Give all of the lines again exactly as they read.
___ Information provided ___
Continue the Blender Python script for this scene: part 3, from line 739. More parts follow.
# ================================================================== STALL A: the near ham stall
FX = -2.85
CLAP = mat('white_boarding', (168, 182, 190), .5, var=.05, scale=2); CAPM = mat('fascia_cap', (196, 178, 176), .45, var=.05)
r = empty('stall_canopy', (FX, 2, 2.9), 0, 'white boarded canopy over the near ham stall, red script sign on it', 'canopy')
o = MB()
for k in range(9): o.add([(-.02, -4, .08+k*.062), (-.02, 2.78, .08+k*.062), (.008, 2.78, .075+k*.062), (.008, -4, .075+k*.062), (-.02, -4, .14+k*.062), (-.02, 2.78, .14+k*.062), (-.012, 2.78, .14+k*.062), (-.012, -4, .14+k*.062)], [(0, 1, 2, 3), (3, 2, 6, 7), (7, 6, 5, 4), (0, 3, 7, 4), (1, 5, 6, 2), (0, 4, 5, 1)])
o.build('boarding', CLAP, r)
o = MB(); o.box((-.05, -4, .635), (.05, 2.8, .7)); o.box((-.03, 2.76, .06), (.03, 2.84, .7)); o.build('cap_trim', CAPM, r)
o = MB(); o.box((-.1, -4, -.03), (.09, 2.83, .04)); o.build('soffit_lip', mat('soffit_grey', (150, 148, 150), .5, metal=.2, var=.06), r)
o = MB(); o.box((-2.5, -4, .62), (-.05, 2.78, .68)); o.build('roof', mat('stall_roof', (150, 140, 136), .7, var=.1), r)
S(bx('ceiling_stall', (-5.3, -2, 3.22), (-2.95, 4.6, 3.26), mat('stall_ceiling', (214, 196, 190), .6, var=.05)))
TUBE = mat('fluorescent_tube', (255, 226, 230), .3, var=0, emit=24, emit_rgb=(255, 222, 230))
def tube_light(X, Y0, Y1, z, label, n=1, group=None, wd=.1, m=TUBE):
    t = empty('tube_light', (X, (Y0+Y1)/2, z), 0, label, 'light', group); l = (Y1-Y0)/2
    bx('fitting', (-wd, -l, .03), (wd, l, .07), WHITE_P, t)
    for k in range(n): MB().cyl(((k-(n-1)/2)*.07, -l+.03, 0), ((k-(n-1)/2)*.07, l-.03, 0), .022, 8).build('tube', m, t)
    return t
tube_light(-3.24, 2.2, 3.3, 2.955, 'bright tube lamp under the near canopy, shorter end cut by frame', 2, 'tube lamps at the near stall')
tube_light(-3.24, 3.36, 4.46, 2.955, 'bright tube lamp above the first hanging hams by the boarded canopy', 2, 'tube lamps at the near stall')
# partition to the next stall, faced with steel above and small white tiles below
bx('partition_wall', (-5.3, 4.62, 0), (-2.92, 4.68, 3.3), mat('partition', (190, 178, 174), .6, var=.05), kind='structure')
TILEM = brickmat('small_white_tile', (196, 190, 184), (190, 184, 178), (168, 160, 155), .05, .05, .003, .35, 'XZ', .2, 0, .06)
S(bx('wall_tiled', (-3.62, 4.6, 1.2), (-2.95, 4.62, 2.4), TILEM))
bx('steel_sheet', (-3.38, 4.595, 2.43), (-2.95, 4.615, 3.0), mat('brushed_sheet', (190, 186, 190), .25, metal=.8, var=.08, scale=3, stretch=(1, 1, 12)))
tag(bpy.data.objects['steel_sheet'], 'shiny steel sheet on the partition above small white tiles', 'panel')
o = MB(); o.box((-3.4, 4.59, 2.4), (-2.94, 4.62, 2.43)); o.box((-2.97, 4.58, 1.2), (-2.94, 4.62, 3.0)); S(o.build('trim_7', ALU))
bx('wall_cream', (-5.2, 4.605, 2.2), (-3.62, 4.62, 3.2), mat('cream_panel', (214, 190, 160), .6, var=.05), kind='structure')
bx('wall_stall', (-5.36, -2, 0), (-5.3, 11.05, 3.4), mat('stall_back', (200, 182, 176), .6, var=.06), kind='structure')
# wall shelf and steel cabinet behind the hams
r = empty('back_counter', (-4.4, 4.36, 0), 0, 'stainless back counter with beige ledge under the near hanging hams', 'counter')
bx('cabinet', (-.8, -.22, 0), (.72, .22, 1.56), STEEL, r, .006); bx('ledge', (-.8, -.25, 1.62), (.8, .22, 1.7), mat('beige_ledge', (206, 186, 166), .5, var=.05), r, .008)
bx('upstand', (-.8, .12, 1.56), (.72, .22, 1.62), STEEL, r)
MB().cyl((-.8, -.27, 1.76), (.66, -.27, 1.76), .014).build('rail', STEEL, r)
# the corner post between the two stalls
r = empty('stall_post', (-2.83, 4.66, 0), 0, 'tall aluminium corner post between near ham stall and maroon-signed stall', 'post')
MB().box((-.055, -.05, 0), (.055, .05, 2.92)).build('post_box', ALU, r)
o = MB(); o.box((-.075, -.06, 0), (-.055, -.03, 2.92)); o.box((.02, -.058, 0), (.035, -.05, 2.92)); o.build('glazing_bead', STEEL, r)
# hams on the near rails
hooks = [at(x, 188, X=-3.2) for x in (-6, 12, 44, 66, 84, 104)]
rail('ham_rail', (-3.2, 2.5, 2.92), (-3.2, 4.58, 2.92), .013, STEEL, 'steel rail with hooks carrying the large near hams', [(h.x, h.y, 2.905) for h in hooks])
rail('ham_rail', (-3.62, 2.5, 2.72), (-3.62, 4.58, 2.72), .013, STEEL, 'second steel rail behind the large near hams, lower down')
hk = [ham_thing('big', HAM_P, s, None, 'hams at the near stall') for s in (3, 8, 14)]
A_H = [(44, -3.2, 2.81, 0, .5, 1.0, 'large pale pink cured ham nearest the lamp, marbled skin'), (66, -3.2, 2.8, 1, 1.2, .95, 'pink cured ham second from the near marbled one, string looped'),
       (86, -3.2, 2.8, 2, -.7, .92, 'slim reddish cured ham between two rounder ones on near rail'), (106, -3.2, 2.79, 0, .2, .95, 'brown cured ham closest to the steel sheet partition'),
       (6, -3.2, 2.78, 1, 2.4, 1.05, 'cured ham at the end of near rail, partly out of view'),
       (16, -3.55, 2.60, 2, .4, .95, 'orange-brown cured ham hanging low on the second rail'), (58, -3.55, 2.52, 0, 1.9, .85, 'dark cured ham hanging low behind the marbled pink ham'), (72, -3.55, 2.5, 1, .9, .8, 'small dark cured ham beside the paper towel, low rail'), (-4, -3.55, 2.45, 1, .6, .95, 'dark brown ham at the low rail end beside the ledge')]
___
◆ **Problem solution**:
Continue the Blender Python script for this scene: part 3, from line 739. More parts follow.
# ================================================================== STALL A: the near ham stall
FX = -2.85
CLAP = mat('white_boarding', (168, 182, 190), .5, var=.05, scale=2); CAPM = mat('fascia_cap', (196, 178, 176), .45, var=.05)
r = empty('stall_canopy', (FX, 2, 2.9), 0, 'white boarded canopy over the near ham stall, red script sign on it', 'canopy')
o = MB()
for k in range(9): o.add([(-.02, -4, .08+k*.062), (-.02, 2.78, .08+k*.062), (.008, 2.78, .075+k*.062), (.008, -4, .075+k*.062), (-.02, -4, .14+k*.062), (-.02, 2.78, .14+k*.062), (-.012, 2.78, .14+k*.062), (-.012, -4, .14+k*.062)], [(0, 1, 2, 3), (3, 2, 6, 7), (7, 6, 5, 4), (0, 3, 7, 4), (1, 5, 6, 2), (0, 4, 5, 1)])
o.build('boarding', CLAP, r)
o = MB(); o.box((-.05, -4, .635), (.05, 2.8, .7)); o.box((-.03, 2.76, .06), (.03, 2.84, .7)); o.build('cap_trim', CAPM, r)
o = MB(); o.box((-.1, -4, -.03), (.09, 2.83, .04)); o.build('soffit_lip', mat('soffit_grey', (150, 148, 150), .5, metal=.2, var=.06), r)
o = MB(); o.box((-2.5, -4, .62), (-.05, 2.78, .68)); o.build('roof', mat('stall_roof', (150, 140, 136), .7, var=.1), r)
S(bx('ceiling_stall', (-5.3, -2, 3.22), (-2.95, 4.6, 3.26), mat('stall_ceiling', (214, 196, 190), .6, var=.05)))
TUBE = mat('fluorescent_tube', (255, 226, 230), .3, var=0, emit=24, emit_rgb=(255, 222, 230))
def tube_light(X, Y0, Y1, z, label, n=1, group=None, wd=.1, m=TUBE):
    t = empty('tube_light', (X, (Y0+Y1)/2, z), 0, label, 'light', group); l = (Y1-Y0)/2
    bx('fitting', (-wd, -l, .03), (wd, l, .07), WHITE_P, t)
    for k in range(n): MB().cyl(((k-(n-1)/2)*.07, -l+.03, 0), ((k-(n-1)/2)*.07, l-.03, 0), .022, 8).build('tube', m, t)
    return t
tube_light(-3.24, 2.2, 3.3, 2.955, 'bright tube lamp under the near canopy, shorter end cut by frame', 2, 'tube lamps at the near stall')
tube_light(-3.24, 3.36, 4.46, 2.955, 'bright tube lamp above the first hanging hams by the boarded canopy', 2, 'tube lamps at the near stall')
# partition to the next stall, faced with steel above and small white tiles below
bx('partition_wall', (-5.3, 4.62, 0), (-2.92, 4.68, 3.3), mat('partition', (190, 178, 174), .6, var=.05), kind='structure')
TILEM = brickmat('small_white_tile', (196, 190, 184), (190, 184, 178), (168, 160, 155), .05, .05, .003, .35, 'XZ', .2, 0, .06)
S(bx('wall_tiled', (-3.62, 4.6, 1.2), (-2.95, 4.62, 2.4), TILEM))
bx('steel_sheet', (-3.38, 4.595, 2.43), (-2.95, 4.615, 3.0), mat('brushed_sheet', (190, 186, 190), .25, metal=.8, var=.08, scale=3, stretch=(1, 1, 12)))
tag(bpy.data.objects['steel_sheet'], 'shiny steel sheet on the partition above small white tiles', 'panel')
o = MB(); o.box((-3.4, 4.59, 2.4), (-2.94, 4.62, 2.43)); o.box((-2.97, 4.58, 1.2), (-2.94, 4.62, 3.0)); S(o.build('trim_7', ALU))
bx('wall_cream', (-5.2, 4.605, 2.2), (-3.62, 4.62, 3.2), mat('cream_panel', (214, 190, 160), .6, var=.05), kind='structure')
bx('wall_stall', (-5.36, -2, 0), (-5.3, 11.05, 3.4), mat('stall_back', (200, 182, 176), .6, var=.06), kind='structure')
# wall shelf and steel cabinet behind the hams
r = empty('back_counter', (-4.4, 4.36, 0), 0, 'stainless back counter with beige ledge under the near hanging hams', 'counter')
bx('cabinet', (-.8, -.22, 0), (.72, .22, 1.56), STEEL, r, .006); bx('ledge', (-.8, -.25, 1.62), (.8, .22, 1.7), mat('beige_ledge', (206, 186, 166), .5, var=.05), r, .008)
bx('upstand', (-.8, .12, 1.56), (.72, .22, 1.62), STEEL, r)
MB().cyl((-.8, -.27, 1.76), (.66, -.27, 1.76), .014).build('rail', STEEL, r)
# the corner post between the two stalls
r = empty('stall_post', (-2.83, 4.66, 0), 0, 'tall aluminium corner post between near ham stall and maroon-signed stall', 'post')
MB().box((-.055, -.05, 0), (.055, .05, 2.92)).build('post_box', ALU, r)
o = MB(); o.box((-.075, -.06, 0), (-.055, -.03, 2.92)); o.box((.02, -.058, 0), (.035, -.05, 2.92)); o.build('glazing_bead', STEEL, r)
# hams on the near rails
hooks = [at(x, 188, X=-3.2) for x in (-6, 12, 44, 66, 84, 104)]
rail('ham_rail', (-3.2, 2.5, 2.92), (-3.2, 4.58, 2.92), .013, STEEL, 'steel rail with hooks carrying the large near hams', [(h.x, h.y, 2.905) for h in hooks])
rail('ham_rail', (-3.62, 2.5, 2.72), (-3.62, 4.58, 2.72), .013, STEEL, 'second steel rail behind the large near hams, lower down')
hk = [ham_thing('big', HAM_P, s, None, 'hams at the near stall') for s in (3, 8, 14)]
A_H = [(44, -3.2, 2.81, 0, .5, 1.0, 'large pale pink cured ham nearest the lamp, marbled skin'), (66, -3.2, 2.8, 1, 1.2, .95, 'pink cured ham second from the near marbled one, string looped'),
       (86, -3.2, 2.8, 2, -.7, .92, 'slim reddish cured ham between two rounder ones on near rail'), (106, -3.2, 2.79, 0, .2, .95, 'brown cured ham closest to the steel sheet partition'),
       (6, -3.2, 2.78, 1, 2.4, 1.05, 'cured ham at the end of near rail, partly out of view'),
       (16, -3.55, 2.60, 2, .4, .95, 'orange-brown cured ham hanging low on the second rail'), (58, -3.55, 2.52, 0, 1.9, .85, 'dark cured ham hanging low behind the marbled pink ham'), (72, -3.55, 2.5, 1, .9, .8, 'small dark cured ham beside the paper towel, low rail'), (-4, -3.55, 2.45, 1, .6, .95, 'dark brown ham at the low rail end beside the ledge')]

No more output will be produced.